What a mini-Ipad might look like. That's might. Photocredit: http://www.sizlopedia.com/2010/04/09/apple-mini-ipad-2011/

Apple is “likely” to launch a smaller iPad – a mere 7.85 inches – before the end of next year, says a report in Digitimes, as well as a newer version of the current iPad, which no doubt will be called the iPad3, which is expected to be thinner. 60 million tablet computers are expected to ship in 2011, 70 percent of which will be Apple’s iPads. The Kindle Fire has sold millions. Periscope wonders whether a smaller iPad might just be something called an iPod touch, but has decided not to point this out, for fear of being thought cynical.

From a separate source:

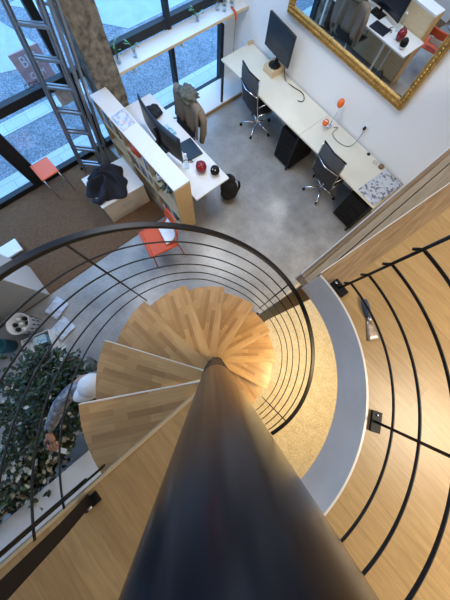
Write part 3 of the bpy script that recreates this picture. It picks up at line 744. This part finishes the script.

In any case, the specter of Steve Jobs still looms large in the computing industry, as tablet manufacturers battle it out to win the top tablet prize.

It’s all about competition. The smaller iPad, said Cnet, will ignore Steve Jobs’ “decree” that tablets shouldn’t be “anything below 10 inches.” Digitimes aver that the smaller computer will be launched to deal with competition from the Kindle Fire – 7 inches – and larger smartphones.

“Apparently Apple are going to release a smaller tablet next year, but will it be an iPad Mini or an iPod Maxi?? #mindblown :-S” said one Twitter user, excitably.

“Apple has done extensive user testing and we really understand this stuff…There are clear limits on how close you can place things on a touch screen, which is why we think 10 inch is the minimum screen size to create great tablet apps,” Jobs said at the time, quoted on Cnet.

Hmmmmm. It might be called “the iPad mini,” said the 3g website, but “details are scarce.” Treat this one with scepticism, said Ubergizmo, “at least until more concrete evidence starts to appear.” The iPadfan website quoted Mingchi Kuo, a DigiTimes research analyst, who doesn’t believe that there will be two smaller iPads, saying that Samsung, who make the OLED displays, can’t even keep up with demand for their own lines, and that they wouldn’t be able to raise production levels by next year.